May 10, 2012

Pablo & Gabroen in El Born

I just spent a week in the great city of Barcelona for a conference in my area of work. Yes, I know, not a bad place at all for a conference. The conference industry is a very interesting one, and some cities almost seem to be built around it. Take a city like San Diego, that devoted a prominent part of its downtown bay front to a huge, architecturally unexciting conference center. Or Atlanta, where conference goers can choose between two large conference centers, one in a unsoulful downtown office area with a Hooters and Hardrock Cafe as the only dining options, the other conveniently and boringly next to the airport. Barcelona's conference center is not anywhere close to the city center either, but they did a nice job in restyling the 1992 olympic area with sleekly designed museums and hotels along the sea shore. My hotel had a 23rd floor roof top swimming pool, with amazing views of the Costa Brava.

I flew in a day early, to meet some people and have some spare time to explore the old town, including the neighborhoods El Born and Barri Gotic. It was packed with tourists, foreign high school students on tour, and soccer fans (more about the soccer later). This led to waiting lines at the top tourist sites, like the Picasso Museum. I had been in Barcelona only once before, exactly 20 years ago, for not even a day, and the Picasso museum was closed that time. So this time around I was eager to go in, and it was worth the 30 minute wait. Although not my favorite artist, Pablo was a character and a genius, and the museum focuses on his early work that shows his evolution from classic to cubist.
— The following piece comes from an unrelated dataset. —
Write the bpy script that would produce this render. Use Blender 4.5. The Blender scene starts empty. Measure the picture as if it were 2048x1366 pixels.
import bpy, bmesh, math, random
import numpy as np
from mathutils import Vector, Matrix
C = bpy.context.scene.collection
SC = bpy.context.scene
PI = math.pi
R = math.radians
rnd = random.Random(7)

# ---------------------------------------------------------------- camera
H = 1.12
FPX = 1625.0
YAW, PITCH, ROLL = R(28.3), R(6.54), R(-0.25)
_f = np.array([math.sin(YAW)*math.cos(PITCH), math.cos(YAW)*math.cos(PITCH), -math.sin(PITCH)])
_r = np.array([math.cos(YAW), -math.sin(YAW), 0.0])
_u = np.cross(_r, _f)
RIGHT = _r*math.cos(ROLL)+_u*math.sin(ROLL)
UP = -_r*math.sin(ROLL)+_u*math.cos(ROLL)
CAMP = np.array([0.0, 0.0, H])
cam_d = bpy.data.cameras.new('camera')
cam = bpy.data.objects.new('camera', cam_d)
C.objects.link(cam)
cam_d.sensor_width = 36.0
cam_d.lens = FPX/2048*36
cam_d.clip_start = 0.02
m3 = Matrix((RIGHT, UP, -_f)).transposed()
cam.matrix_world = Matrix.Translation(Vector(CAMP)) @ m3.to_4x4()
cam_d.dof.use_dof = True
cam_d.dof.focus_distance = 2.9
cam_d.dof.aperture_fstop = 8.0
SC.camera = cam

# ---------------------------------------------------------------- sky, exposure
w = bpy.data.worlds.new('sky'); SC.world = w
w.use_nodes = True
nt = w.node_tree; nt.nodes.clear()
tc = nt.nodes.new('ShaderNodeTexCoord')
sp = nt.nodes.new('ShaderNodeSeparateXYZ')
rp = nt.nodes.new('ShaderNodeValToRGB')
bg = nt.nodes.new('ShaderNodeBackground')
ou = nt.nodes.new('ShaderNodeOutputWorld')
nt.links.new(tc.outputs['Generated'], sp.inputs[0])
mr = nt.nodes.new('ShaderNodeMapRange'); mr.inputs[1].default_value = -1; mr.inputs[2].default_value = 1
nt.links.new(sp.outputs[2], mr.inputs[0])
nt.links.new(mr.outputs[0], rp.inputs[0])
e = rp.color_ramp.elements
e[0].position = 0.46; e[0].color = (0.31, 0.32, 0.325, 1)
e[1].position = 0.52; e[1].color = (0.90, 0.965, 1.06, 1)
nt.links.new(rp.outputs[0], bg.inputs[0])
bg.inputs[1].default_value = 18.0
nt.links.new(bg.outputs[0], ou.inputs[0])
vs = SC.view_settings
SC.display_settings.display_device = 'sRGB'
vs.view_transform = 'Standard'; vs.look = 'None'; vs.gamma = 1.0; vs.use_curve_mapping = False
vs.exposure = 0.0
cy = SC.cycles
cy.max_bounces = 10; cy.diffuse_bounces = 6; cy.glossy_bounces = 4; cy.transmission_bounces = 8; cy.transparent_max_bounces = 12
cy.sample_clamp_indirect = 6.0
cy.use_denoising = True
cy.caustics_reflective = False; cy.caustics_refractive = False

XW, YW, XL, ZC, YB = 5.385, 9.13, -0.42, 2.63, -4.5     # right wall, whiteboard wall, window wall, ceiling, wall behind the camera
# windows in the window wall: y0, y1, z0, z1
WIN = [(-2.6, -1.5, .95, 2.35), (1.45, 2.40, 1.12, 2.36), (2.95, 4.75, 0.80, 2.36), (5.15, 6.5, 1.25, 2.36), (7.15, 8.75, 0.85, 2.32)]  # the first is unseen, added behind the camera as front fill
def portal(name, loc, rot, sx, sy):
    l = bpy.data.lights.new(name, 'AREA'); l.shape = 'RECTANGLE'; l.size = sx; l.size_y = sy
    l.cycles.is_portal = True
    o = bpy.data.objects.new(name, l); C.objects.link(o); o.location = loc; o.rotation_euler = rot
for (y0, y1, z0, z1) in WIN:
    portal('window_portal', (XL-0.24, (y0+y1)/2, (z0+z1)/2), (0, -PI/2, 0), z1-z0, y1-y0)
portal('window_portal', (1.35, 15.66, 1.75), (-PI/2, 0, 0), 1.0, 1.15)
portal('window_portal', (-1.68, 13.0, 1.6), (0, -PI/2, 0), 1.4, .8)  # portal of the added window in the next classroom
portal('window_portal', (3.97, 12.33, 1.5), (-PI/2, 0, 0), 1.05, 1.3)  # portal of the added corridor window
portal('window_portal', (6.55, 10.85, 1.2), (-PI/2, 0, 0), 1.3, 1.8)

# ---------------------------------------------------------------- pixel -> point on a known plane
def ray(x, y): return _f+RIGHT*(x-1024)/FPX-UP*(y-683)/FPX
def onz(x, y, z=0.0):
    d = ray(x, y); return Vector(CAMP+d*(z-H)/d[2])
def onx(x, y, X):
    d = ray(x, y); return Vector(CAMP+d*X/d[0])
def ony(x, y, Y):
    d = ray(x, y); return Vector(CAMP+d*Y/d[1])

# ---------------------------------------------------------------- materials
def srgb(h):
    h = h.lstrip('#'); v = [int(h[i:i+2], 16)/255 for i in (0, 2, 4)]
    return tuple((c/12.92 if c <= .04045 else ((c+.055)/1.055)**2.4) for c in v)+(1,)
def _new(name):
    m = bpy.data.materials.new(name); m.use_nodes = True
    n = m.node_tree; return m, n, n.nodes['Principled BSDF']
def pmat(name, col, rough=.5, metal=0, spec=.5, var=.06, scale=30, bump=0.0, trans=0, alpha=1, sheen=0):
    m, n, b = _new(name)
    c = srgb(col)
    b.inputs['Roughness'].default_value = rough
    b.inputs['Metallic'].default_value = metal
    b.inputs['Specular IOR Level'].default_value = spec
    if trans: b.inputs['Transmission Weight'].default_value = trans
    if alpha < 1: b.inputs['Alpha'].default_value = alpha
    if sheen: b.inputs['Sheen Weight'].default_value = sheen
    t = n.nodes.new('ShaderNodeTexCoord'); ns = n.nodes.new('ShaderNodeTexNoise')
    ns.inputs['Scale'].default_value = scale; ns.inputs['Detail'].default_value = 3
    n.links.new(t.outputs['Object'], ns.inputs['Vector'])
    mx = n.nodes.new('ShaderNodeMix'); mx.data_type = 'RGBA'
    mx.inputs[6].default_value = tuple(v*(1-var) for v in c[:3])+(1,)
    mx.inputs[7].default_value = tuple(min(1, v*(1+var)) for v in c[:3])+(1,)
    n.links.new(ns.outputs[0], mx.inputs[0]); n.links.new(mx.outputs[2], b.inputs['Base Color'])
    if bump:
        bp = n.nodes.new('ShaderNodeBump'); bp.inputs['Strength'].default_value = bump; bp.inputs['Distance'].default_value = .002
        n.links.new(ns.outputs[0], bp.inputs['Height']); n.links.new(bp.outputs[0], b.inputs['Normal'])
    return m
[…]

He also was a very prolific guy; one room is stuffed with 35 large oil paintings that he made in just over 2 months, all of them now very museum-worthy.

A pleasant cava on the Plaza Real and a dinner at a tiny tapas bar with the locals glued to the television for the European semifinals soccer between London's Chelsea and FC Barcelona, or Barca for the locals. The match was played that very evening in the iconic Camp Nou stadium only 3 miles down the road from us. Futbol is big all over the world, but it's huge in Barcelona, almost larger than life. Barca has its own TV channel, broadcasting 24/7, and everywhere you go you see banners and flags with the purple and red team colors. So you can imagine the city turned eerily silent when Barca lost, all the visitors holding their breath to see how the locals would react, the Chelsea supporters laying low, the Barca fans in disbelief.

The next night it became clear how the locals had wished to react. That's when Barca's nemesis Real Madrid lost in the other semifinal, and fireworks lit up the night sky all over Barcelona. These Catalans sure are a passionate bunch, and they live in a pretty place.

1 comment:

  1. Ha, swear I posted a comment....sigh, technology. I love Barcelona, have visiting multiple times and was enamored each time. Right up there with other favorite cities, San Francisco, Amsterdam, Rome, Manhattan, Seattle....the whimsy of the Gaudi structures, the waterfront, the tapas....what a nice place for a conference.